Frequent flyers have to manage with the maddening traffic on Bellary Road and be prepared for last minute cancellations and delays due to bad weather, as the airport is not equipped with the latest instruments.

Like many old airports, the international airport at Devanahalli will have CAT-I Instrument Landing System (ILS).

The system requires minimum Runway Visibility Range (RVR) of 1200 metres, which is of little help to land an aircraft in bad weather, especially during fog when RVR will be much less.

The HAL airport has the same CAT-I, system and every winter it faces major problems of maintaining flight schedules during fog.

The BIAL maintains that the selection of visual aids to be provided at the airport depend primarily on the visibility conditions under which it intends to conduct operations and on the type of aircraft.

"The new airport is equipped with precision approach category system 1 known as CAT I which is in accordance with requirement for Bangalore," said a BIAL official.

Aviation experts, however, differ with the BIAL logic of going for the old system.

"Bangalore weather has changed drastically and air traffic is increasing.

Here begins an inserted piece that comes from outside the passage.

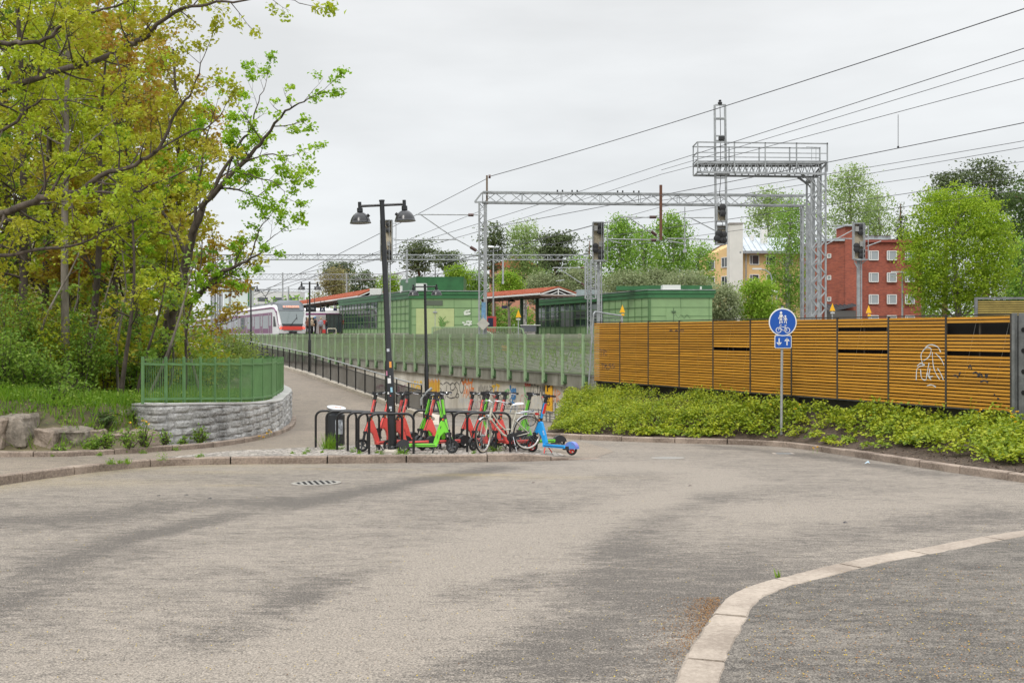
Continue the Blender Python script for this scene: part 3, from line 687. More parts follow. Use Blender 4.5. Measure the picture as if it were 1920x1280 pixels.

We need CAT II ILS to ensure hasslefree flying throughout the year," he said. Mumbai has CAT II and New Delhi airport is equipped with CAT III ILS.

The air traffic at HAL airport is very heavy. It handles a take-off or landing every two minutes. The number will increase once the operations shift to BIAL, which justifies having CAT-II ILS, which costs a little more.

"It will be very difficult for the new airport to change from CAT I to CAT II at later stage, as they will have only one runway till 2011-12. For CAT II, they need to put runway centre lighting system,"an expert said.

While, air travellers will continue to suffer, the BIAL is preparing to deliver yet another blow to them in the form of user charge.

Before facing these problems, people have to first mend their way through the traffic on Bellary Road. The road-widening work is continuing, but is unlikely to be ready by the time airport is operational.

Even after widening, the roads will not be free of bottlenecks and people coming from South Bangalore will suffer the traffic, especially during peak hours.

USER CHARGES: The BIAL is planning to impose user charges on those travelling from the new airport. While it will be Rs 675 for domestic passengers, international passengers have to shell out Rs 955-plus. If the Ministry of Civil Aviation approves the BIAL proposal, Bangalore will be the first airport in India to impose such steep user charges.

The BIAL claims that revenue generated from the user charges is important for airport operations. The Authority, however, has not clarified why it is collecting user charges from people.

TRAFFIC PROBLEM: Even if the Bellary Road is widened it will not be free from bottlenecks, especially at Hebbal Flyover.

It will take nearly two hours for people from South Bangalore to the airport during peak hours. Though the State Government is planning to have high-speed rail links, it will take time to put the project on track.